Work to complete:
Give back the lines exactly, from the first one to the line with "252, 232), 1.0)", both ends included.

Extracted material:

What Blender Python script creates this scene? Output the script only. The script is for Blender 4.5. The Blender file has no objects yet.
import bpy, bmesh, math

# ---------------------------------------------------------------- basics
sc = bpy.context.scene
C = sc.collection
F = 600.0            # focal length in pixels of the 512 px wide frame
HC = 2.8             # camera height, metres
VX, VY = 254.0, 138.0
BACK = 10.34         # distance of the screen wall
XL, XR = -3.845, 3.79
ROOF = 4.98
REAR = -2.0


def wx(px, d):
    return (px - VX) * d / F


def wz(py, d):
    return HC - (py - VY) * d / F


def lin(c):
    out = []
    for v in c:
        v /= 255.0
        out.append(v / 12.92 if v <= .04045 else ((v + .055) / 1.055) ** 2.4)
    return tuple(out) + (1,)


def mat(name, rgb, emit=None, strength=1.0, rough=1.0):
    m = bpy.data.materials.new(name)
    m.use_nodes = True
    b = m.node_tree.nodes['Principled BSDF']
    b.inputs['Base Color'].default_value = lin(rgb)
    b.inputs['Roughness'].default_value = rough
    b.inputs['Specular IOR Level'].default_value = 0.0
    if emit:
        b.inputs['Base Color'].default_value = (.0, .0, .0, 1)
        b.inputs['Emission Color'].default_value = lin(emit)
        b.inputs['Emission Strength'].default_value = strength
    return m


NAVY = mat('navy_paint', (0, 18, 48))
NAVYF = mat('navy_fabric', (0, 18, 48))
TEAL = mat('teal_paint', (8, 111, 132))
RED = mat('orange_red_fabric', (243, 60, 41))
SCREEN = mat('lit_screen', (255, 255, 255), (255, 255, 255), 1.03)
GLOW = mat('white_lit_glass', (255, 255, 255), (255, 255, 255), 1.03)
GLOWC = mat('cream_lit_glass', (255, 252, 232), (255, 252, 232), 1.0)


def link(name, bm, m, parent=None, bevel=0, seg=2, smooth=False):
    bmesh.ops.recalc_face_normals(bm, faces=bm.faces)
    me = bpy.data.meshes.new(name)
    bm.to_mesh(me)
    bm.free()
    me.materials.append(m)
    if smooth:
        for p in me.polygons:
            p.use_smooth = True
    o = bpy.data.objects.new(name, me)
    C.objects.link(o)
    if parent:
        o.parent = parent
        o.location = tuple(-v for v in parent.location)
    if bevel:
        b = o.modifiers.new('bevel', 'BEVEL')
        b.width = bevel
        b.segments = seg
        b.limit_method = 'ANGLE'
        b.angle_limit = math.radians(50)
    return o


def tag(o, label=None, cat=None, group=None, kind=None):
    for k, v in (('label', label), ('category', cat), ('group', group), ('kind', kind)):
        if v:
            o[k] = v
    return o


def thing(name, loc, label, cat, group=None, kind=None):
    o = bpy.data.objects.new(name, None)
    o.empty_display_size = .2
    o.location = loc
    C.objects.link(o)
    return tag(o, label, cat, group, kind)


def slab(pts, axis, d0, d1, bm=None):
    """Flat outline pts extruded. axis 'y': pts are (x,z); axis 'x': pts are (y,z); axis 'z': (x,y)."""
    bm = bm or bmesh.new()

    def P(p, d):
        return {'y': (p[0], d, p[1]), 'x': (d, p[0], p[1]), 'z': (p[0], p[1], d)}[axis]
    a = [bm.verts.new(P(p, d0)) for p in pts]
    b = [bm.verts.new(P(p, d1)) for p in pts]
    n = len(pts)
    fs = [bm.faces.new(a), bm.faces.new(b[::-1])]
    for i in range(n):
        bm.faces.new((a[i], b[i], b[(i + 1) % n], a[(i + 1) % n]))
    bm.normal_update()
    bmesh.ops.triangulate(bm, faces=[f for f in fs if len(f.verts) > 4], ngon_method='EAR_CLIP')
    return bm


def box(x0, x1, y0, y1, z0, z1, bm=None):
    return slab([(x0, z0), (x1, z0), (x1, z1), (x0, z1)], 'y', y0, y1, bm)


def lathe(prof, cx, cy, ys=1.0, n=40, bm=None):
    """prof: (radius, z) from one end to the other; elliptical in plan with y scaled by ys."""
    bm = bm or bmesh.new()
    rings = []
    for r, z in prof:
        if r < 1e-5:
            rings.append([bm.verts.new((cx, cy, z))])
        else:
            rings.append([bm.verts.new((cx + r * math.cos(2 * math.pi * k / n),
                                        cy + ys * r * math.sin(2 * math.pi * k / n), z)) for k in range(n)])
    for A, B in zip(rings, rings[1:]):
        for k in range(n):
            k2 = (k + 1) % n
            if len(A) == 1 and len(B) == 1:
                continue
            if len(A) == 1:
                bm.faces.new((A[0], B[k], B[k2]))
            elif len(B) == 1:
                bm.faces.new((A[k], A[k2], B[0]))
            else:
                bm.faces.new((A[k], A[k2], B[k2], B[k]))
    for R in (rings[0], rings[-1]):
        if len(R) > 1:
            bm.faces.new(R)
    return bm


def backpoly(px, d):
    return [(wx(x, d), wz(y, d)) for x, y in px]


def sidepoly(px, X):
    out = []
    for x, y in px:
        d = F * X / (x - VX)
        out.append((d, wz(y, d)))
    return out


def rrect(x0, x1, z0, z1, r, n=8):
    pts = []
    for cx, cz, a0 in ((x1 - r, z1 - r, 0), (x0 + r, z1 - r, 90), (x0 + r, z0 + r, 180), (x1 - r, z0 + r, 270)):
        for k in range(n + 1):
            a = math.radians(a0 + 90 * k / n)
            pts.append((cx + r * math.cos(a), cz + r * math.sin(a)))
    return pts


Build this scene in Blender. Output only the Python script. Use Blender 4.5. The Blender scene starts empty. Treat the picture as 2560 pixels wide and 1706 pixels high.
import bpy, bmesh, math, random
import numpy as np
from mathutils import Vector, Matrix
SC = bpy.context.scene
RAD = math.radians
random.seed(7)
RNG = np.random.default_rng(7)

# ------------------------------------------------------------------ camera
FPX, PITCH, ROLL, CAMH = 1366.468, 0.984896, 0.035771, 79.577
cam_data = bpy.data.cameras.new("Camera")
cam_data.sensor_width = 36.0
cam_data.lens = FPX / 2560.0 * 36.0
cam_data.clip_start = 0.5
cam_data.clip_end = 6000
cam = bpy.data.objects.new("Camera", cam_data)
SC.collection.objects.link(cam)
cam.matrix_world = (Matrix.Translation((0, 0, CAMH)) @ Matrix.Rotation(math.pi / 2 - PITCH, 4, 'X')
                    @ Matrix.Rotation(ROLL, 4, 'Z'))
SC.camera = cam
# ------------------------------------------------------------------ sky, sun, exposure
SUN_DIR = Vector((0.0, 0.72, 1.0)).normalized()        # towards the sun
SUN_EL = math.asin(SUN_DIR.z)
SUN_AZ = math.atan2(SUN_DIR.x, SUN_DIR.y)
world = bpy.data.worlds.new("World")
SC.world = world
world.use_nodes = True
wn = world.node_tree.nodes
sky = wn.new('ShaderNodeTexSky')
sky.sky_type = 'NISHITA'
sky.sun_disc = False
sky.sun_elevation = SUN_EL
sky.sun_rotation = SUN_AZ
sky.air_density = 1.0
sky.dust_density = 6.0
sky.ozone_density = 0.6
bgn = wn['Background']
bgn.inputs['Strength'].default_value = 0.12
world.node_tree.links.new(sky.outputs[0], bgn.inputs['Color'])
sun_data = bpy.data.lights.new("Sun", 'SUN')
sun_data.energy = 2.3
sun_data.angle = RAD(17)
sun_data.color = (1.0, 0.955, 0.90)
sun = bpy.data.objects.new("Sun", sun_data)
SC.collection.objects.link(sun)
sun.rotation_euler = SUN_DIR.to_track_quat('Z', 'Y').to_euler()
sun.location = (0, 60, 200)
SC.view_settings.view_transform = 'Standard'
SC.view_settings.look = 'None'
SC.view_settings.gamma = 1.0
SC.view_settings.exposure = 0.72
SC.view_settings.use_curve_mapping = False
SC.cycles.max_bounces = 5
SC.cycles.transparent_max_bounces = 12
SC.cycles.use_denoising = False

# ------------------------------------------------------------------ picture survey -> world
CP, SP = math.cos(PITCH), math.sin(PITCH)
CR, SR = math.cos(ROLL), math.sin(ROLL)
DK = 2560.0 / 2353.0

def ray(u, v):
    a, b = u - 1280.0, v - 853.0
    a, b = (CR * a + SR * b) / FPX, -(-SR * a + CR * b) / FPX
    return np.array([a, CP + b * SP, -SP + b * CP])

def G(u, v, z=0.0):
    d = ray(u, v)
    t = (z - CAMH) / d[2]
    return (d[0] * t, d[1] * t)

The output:
What Blender Python script creates this scene? Output the script only. The script is for Blender 4.5. The Blender file has no objects yet.
import bpy, bmesh, math

# ---------------------------------------------------------------- basics
sc = bpy.context.scene
C = sc.collection
F = 600.0            # focal length in pixels of the 512 px wide frame
HC = 2.8             # camera height, metres
VX, VY = 254.0, 138.0
BACK = 10.34         # distance of the screen wall
XL, XR = -3.845, 3.79
ROOF = 4.98
REAR = -2.0


def wx(px, d):
    return (px - VX) * d / F


def wz(py, d):
    return HC - (py - VY) * d / F


def lin(c):
    out = []
    for v in c:
        v /= 255.0
        out.append(v / 12.92 if v <= .04045 else ((v + .055) / 1.055) ** 2.4)
    return tuple(out) + (1,)


def mat(name, rgb, emit=None, strength=1.0, rough=1.0):
    m = bpy.data.materials.new(name)
    m.use_nodes = True
    b = m.node_tree.nodes['Principled BSDF']
    b.inputs['Base Color'].default_value = lin(rgb)
    b.inputs['Roughness'].default_value = rough
    b.inputs['Specular IOR Level'].default_value = 0.0
    if emit:
        b.inputs['Base Color'].default_value = (.0, .0, .0, 1)
        b.inputs['Emission Color'].default_value = lin(emit)
        b.inputs['Emission Strength'].default_value = strength
    return m


NAVY = mat('navy_paint', (0, 18, 48))
NAVYF = mat('navy_fabric', (0, 18, 48))
TEAL = mat('teal_paint', (8, 111, 132))
RED = mat('orange_red_fabric', (243, 60, 41))
SCREEN = mat('lit_screen', (255, 255, 255), (255, 255, 255), 1.03)
GLOW = mat('white_lit_glass', (255, 255, 255), (255, 255, 255), 1.03)
GLOWC = mat('cream_lit_glass', (255, 252, 232), (255, 252, 232), 1.0)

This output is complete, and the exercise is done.